» **PROBLEM REQUIREMENTS**: All of the data that follows should be retyped exactly, please, except the pictures.

::::

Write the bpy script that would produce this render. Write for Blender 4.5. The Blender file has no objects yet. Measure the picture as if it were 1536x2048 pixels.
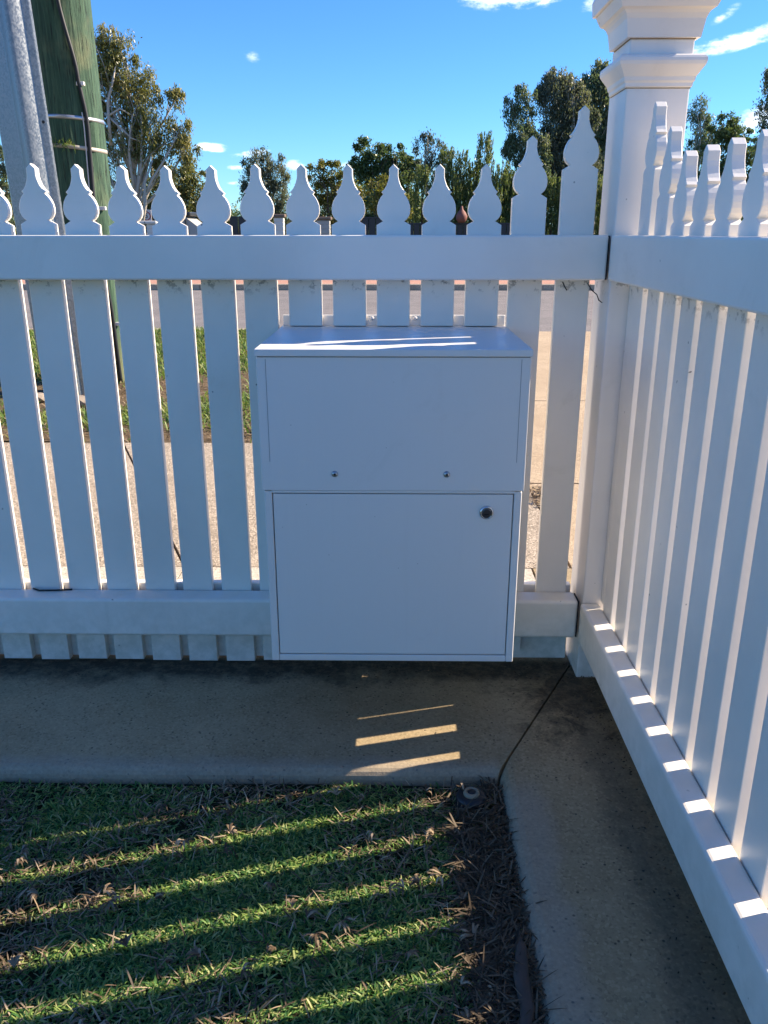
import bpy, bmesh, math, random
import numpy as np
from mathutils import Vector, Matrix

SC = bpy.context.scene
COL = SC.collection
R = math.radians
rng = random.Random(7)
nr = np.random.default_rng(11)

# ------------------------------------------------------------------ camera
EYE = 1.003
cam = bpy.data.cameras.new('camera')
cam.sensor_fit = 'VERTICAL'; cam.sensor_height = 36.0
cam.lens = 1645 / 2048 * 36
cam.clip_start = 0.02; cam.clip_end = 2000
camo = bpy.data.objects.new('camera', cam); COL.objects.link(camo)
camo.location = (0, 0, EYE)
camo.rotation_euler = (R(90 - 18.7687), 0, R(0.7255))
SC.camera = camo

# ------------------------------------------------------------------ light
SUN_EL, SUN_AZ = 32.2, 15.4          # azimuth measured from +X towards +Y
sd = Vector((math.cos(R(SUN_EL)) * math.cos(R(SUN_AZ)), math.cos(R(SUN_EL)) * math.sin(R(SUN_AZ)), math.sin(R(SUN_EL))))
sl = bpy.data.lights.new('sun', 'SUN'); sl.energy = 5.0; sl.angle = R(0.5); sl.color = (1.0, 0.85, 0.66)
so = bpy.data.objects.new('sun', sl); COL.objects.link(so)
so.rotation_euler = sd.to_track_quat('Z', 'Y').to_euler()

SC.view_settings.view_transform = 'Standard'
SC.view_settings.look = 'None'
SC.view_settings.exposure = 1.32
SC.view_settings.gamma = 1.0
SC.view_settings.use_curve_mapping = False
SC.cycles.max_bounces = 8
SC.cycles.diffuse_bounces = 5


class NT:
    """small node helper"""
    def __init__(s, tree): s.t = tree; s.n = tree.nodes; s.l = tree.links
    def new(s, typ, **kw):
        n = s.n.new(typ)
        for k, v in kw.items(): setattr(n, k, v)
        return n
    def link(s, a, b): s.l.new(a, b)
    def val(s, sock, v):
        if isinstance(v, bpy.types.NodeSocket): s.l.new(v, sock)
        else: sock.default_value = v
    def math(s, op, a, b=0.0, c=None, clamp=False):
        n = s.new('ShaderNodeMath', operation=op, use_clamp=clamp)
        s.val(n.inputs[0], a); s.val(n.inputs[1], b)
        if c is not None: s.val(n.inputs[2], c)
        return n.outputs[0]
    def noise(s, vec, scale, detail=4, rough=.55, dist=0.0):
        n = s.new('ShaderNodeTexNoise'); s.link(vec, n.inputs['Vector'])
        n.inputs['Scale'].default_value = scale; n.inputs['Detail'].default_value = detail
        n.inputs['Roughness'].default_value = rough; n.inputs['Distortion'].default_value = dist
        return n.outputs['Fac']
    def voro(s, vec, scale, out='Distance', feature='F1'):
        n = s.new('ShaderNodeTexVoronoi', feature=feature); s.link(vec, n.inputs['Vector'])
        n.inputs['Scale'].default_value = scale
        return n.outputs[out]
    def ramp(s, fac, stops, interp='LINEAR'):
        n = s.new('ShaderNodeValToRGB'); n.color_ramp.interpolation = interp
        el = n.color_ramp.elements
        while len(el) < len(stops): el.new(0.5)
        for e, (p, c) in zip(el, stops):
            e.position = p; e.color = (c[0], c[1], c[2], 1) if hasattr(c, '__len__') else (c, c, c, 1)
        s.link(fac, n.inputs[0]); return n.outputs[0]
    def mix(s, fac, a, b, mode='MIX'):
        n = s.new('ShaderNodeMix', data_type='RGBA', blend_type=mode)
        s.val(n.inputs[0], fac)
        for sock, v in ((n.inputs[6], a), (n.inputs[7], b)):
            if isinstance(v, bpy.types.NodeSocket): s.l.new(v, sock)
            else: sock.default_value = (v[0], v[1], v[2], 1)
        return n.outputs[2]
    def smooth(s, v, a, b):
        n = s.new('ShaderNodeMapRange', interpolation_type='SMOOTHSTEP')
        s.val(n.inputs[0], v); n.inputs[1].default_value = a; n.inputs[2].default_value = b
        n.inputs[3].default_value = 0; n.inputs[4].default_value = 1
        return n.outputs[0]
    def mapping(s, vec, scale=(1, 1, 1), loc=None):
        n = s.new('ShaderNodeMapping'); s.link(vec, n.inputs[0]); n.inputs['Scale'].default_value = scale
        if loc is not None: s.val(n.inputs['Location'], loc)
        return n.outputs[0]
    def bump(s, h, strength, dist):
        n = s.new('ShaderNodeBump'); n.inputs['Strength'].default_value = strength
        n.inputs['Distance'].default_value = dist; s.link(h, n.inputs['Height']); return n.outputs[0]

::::

» **RESULT OF THE TASK**:
Write the bpy script that would produce this render. Write for Blender 4.5. The Blender file has no objects yet. Measure the picture as if it were 1536x2048 pixels.
import bpy, bmesh, math, random
import numpy as np
from mathutils import Vector, Matrix

SC = bpy.context.scene
COL = SC.collection
R = math.radians
rng = random.Random(7)
nr = np.random.default_rng(11)

# ------------------------------------------------------------------ camera
EYE = 1.003
cam = bpy.data.cameras.new('camera')
cam.sensor_fit = 'VERTICAL'; cam.sensor_height = 36.0
cam.lens = 1645 / 2048 * 36
cam.clip_start = 0.02; cam.clip_end = 2000
camo = bpy.data.objects.new('camera', cam); COL.objects.link(camo)
camo.location = (0, 0, EYE)
camo.rotation_euler = (R(90 - 18.7687), 0, R(0.7255))
SC.camera = camo

# ------------------------------------------------------------------ light
SUN_EL, SUN_AZ = 32.2, 15.4          # azimuth measured from +X towards +Y
sd = Vector((math.cos(R(SUN_EL)) * math.cos(R(SUN_AZ)), math.cos(R(SUN_EL)) * math.sin(R(SUN_AZ)), math.sin(R(SUN_EL))))
sl = bpy.data.lights.new('sun', 'SUN'); sl.energy = 5.0; sl.angle = R(0.5); sl.color = (1.0, 0.85, 0.66)
so = bpy.data.objects.new('sun', sl); COL.objects.link(so)
so.rotation_euler = sd.to_track_quat('Z', 'Y').to_euler()

SC.view_settings.view_transform = 'Standard'
SC.view_settings.look = 'None'
SC.view_settings.exposure = 1.32
SC.view_settings.gamma = 1.0
SC.view_settings.use_curve_mapping = False
SC.cycles.max_bounces = 8
SC.cycles.diffuse_bounces = 5


class NT:
    """small node helper"""
    def __init__(s, tree): s.t = tree; s.n = tree.nodes; s.l = tree.links
    def new(s, typ, **kw):
        n = s.n.new(typ)
        for k, v in kw.items(): setattr(n, k, v)
        return n
    def link(s, a, b): s.l.new(a, b)
    def val(s, sock, v):
        if isinstance(v, bpy.types.NodeSocket): s.l.new(v, sock)
        else: sock.default_value = v
    def math(s, op, a, b=0.0, c=None, clamp=False):
        n = s.new('ShaderNodeMath', operation=op, use_clamp=clamp)
        s.val(n.inputs[0], a); s.val(n.inputs[1], b)
        if c is not None: s.val(n.inputs[2], c)
        return n.outputs[0]
    def noise(s, vec, scale, detail=4, rough=.55, dist=0.0):
        n = s.new('ShaderNodeTexNoise'); s.link(vec, n.inputs['Vector'])
        n.inputs['Scale'].default_value = scale; n.inputs['Detail'].default_value = detail
        n.inputs['Roughness'].default_value = rough; n.inputs['Distortion'].default_value = dist
        return n.outputs['Fac']
    def voro(s, vec, scale, out='Distance', feature='F1'):
        n = s.new('ShaderNodeTexVoronoi', feature=feature); s.link(vec, n.inputs['Vector'])
        n.inputs['Scale'].default_value = scale
        return n.outputs[out]
    def ramp(s, fac, stops, interp='LINEAR'):
        n = s.new('ShaderNodeValToRGB'); n.color_ramp.interpolation = interp
        el = n.color_ramp.elements
        while len(el) < len(stops): el.new(0.5)
        for e, (p, c) in zip(el, stops):
            e.position = p; e.color = (c[0], c[1], c[2], 1) if hasattr(c, '__len__') else (c, c, c, 1)
        s.link(fac, n.inputs[0]); return n.outputs[0]
    def mix(s, fac, a, b, mode='MIX'):
        n = s.new('ShaderNodeMix', data_type='RGBA', blend_type=mode)
        s.val(n.inputs[0], fac)
        for sock, v in ((n.inputs[6], a), (n.inputs[7], b)):
            if isinstance(v, bpy.types.NodeSocket): s.l.new(v, sock)
            else: sock.default_value = (v[0], v[1], v[2], 1)
        return n.outputs[2]
    def smooth(s, v, a, b):
        n = s.new('ShaderNodeMapRange', interpolation_type='SMOOTHSTEP')
        s.val(n.inputs[0], v); n.inputs[1].default_value = a; n.inputs[2].default_value = b
        n.inputs[3].default_value = 0; n.inputs[4].default_value = 1
        return n.outputs[0]
    def mapping(s, vec, scale=(1, 1, 1), loc=None):
        n = s.new('ShaderNodeMapping'); s.link(vec, n.inputs[0]); n.inputs['Scale'].default_value = scale
        if loc is not None: s.val(n.inputs['Location'], loc)
        return n.outputs[0]
    def bump(s, h, strength, dist):
        n = s.new('ShaderNodeBump'); n.inputs['Strength'].default_value = strength
        n.inputs['Distance'].default_value = dist; s.link(h, n.inputs['Height']); return n.outputs[0]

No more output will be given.